_Extracted data:_
• • • • •
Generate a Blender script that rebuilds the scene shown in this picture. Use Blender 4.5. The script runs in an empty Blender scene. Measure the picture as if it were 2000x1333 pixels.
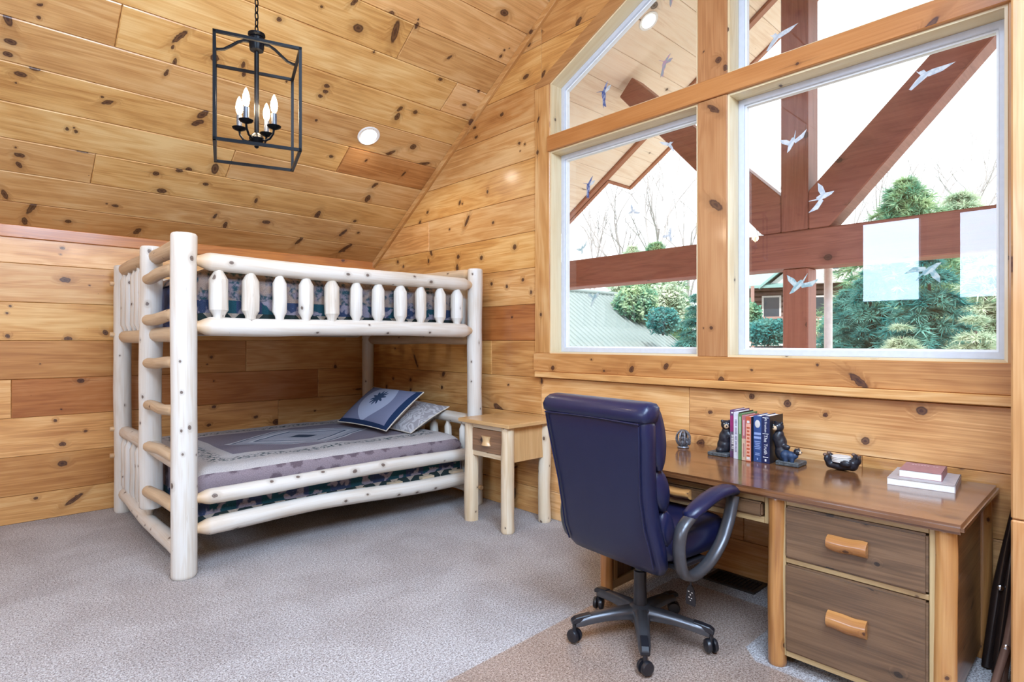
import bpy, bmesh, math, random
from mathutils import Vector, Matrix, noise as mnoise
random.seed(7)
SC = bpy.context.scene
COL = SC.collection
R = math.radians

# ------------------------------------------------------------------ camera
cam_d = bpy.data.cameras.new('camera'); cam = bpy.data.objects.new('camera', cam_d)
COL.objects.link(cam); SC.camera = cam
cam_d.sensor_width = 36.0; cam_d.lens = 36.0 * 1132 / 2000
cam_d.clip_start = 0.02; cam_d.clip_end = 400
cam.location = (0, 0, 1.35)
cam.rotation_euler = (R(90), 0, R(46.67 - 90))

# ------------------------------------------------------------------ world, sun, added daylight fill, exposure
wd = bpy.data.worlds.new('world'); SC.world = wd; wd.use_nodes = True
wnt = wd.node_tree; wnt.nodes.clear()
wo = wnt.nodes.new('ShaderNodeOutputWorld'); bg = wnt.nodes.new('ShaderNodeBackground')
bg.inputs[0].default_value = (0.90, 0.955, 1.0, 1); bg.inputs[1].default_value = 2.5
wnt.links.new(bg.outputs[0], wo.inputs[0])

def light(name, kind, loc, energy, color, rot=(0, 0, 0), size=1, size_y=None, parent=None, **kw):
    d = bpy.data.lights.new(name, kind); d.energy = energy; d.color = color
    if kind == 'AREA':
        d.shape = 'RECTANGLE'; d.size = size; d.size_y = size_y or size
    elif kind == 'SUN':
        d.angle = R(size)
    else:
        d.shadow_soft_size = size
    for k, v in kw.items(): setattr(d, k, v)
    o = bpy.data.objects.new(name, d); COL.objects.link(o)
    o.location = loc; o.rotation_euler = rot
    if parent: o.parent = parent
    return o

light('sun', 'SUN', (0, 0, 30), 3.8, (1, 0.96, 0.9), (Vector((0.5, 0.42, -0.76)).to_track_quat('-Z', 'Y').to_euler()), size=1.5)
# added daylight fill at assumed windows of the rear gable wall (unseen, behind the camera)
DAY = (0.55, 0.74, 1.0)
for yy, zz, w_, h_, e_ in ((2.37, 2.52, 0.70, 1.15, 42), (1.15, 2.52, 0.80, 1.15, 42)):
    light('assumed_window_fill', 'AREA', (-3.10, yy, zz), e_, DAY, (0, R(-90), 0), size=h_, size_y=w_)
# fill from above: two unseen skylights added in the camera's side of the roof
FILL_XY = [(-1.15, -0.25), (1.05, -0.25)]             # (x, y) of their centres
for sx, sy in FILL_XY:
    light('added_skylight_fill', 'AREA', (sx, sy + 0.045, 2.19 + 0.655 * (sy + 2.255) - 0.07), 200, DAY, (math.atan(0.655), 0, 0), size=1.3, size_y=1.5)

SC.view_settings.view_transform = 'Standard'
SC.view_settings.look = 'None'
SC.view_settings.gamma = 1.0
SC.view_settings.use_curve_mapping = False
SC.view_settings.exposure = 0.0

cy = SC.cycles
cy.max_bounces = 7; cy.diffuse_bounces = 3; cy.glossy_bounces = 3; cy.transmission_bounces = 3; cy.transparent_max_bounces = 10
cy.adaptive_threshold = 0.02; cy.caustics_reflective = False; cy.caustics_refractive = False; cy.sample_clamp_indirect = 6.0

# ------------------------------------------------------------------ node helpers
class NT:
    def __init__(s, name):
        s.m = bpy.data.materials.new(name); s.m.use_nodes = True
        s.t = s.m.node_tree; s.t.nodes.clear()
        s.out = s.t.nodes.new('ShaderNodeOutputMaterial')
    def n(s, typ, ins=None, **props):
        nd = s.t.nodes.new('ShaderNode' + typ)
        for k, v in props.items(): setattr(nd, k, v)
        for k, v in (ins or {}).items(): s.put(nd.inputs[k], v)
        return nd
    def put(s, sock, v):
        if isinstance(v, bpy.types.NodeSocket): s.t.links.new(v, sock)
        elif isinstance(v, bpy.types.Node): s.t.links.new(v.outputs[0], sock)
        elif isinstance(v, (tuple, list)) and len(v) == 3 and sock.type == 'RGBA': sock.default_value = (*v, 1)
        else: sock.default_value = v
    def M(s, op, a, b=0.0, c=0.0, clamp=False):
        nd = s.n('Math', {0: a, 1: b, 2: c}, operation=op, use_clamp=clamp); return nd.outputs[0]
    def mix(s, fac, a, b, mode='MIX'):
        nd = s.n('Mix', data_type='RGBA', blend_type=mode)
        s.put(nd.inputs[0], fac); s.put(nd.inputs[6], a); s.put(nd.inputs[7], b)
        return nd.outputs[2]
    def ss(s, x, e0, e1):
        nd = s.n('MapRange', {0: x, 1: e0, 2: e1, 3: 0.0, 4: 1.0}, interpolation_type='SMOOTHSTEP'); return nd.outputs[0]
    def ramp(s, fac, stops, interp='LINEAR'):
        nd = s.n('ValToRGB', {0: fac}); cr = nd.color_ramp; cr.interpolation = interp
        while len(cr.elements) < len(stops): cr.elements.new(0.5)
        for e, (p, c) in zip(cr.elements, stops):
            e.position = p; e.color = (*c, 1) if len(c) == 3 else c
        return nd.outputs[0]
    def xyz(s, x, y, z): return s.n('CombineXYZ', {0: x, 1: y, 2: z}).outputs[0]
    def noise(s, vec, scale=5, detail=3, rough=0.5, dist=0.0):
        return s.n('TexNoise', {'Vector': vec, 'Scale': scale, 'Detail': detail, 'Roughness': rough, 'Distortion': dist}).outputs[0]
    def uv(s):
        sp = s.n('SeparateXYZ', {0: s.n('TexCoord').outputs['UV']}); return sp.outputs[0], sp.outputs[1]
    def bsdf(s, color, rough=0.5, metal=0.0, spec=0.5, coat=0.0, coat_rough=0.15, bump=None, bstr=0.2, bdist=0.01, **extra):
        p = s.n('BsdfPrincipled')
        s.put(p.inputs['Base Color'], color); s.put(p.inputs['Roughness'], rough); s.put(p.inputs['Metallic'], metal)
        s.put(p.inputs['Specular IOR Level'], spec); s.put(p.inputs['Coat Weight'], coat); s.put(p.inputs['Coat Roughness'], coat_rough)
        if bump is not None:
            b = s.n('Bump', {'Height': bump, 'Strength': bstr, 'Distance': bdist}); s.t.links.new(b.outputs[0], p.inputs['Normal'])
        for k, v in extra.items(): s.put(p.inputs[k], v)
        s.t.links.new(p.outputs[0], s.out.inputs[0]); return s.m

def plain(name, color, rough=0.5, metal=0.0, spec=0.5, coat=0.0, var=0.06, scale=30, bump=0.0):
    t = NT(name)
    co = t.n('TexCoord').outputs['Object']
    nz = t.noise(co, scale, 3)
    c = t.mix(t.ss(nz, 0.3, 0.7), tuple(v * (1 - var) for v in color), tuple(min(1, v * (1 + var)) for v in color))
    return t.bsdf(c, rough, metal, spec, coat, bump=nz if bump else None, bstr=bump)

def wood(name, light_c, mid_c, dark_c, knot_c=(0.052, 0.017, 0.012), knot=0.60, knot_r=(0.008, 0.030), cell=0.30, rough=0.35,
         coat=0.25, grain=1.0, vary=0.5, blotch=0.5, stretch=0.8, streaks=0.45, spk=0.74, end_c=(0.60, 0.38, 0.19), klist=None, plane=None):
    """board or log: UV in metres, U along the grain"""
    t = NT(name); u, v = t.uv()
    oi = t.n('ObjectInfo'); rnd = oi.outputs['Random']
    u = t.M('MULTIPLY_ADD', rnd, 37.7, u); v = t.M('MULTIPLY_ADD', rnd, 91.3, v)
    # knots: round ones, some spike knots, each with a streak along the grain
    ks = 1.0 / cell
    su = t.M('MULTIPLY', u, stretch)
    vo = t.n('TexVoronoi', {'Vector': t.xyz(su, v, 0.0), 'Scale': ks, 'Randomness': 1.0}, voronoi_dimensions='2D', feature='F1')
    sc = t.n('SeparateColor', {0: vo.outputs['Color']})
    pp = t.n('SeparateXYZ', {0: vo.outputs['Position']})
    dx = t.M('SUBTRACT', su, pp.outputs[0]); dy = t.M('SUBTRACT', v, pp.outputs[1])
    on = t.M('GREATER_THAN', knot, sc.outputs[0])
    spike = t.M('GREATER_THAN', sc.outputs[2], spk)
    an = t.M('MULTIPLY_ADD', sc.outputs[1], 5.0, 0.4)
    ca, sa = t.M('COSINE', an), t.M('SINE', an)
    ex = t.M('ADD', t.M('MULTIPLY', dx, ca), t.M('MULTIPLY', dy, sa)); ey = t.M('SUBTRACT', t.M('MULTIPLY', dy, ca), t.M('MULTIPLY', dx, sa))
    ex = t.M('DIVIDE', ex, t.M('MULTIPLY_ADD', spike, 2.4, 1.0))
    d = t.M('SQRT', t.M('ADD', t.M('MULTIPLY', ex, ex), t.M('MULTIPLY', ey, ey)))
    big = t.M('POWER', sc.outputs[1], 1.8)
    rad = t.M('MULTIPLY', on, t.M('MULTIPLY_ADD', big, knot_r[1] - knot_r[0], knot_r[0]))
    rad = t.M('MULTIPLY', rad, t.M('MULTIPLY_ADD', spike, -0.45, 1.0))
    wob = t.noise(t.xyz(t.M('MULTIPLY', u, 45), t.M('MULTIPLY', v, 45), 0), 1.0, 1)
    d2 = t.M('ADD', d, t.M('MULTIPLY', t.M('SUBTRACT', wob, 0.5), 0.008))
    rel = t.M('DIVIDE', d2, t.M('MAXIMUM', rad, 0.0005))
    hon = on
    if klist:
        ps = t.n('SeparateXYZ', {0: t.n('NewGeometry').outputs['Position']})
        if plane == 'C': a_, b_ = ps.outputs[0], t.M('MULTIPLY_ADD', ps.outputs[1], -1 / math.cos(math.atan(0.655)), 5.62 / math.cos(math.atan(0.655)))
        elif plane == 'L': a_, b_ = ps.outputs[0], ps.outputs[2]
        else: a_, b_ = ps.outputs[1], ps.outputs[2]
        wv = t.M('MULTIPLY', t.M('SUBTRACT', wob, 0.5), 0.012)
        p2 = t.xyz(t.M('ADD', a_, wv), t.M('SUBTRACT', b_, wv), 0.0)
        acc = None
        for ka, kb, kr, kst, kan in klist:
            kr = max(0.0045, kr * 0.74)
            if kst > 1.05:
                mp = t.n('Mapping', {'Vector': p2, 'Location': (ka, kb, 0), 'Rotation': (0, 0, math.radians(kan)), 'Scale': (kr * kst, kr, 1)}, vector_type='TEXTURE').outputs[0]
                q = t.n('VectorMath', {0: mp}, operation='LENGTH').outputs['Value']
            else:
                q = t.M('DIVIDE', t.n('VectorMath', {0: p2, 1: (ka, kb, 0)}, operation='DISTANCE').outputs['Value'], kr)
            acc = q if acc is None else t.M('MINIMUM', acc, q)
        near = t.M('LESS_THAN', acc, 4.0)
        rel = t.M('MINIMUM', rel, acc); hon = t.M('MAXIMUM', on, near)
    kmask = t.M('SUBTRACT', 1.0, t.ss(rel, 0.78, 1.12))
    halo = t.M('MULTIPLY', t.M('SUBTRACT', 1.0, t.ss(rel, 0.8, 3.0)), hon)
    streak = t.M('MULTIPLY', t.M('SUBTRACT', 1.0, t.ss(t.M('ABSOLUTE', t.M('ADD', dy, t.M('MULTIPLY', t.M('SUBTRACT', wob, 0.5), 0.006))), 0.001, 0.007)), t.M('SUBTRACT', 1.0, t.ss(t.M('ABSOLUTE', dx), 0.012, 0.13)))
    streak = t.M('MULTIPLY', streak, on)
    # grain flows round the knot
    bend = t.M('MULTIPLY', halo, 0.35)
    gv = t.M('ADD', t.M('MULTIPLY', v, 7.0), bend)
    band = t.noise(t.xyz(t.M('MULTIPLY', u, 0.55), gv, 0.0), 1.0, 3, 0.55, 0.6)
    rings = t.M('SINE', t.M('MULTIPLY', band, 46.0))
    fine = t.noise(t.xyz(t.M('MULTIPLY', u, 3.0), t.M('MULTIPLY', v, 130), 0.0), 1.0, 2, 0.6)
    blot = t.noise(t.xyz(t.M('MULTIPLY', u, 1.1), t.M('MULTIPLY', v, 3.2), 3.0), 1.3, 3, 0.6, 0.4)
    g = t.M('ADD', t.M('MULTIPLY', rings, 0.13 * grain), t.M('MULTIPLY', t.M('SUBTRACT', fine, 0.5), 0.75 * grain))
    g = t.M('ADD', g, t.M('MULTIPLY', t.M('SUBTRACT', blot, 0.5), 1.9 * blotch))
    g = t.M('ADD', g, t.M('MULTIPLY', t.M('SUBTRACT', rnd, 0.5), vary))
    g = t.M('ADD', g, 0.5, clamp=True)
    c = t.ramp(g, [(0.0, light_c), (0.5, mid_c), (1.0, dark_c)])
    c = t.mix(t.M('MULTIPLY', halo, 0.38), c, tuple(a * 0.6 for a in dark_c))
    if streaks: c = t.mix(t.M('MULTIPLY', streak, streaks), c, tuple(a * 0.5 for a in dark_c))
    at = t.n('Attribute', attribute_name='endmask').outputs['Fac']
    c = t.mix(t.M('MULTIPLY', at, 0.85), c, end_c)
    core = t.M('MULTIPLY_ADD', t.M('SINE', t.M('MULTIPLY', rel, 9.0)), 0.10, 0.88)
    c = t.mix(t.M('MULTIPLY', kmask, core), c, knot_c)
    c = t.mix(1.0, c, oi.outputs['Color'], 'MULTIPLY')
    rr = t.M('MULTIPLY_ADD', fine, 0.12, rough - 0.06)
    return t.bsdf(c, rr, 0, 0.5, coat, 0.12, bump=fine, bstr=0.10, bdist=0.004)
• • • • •
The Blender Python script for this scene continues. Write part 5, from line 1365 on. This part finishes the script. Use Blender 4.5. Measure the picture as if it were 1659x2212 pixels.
• • • • •
_Given problem:_ Write out exactly the lines from the one that has "Generate a Blender" down to the one that has "cam.rotation_euler = (R(90), 0, R(46.67", including both. Pictures stay out of the copy.

_Result:_
Generate a Blender script that rebuilds the scene shown in this picture. Use Blender 4.5. The script runs in an empty Blender scene. Measure the picture as if it were 2000x1333 pixels.
import bpy, bmesh, math, random
from mathutils import Vector, Matrix, noise as mnoise
random.seed(7)
SC = bpy.context.scene
COL = SC.collection
R = math.radians

# ------------------------------------------------------------------ camera
cam_d = bpy.data.cameras.new('camera'); cam = bpy.data.objects.new('camera', cam_d)
COL.objects.link(cam); SC.camera = cam
cam_d.sensor_width = 36.0; cam_d.lens = 36.0 * 1132 / 2000
cam_d.clip_start = 0.02; cam_d.clip_end = 400
cam.location = (0, 0, 1.35)
cam.rotation_euler = (R(90), 0, R(46.67 - 90))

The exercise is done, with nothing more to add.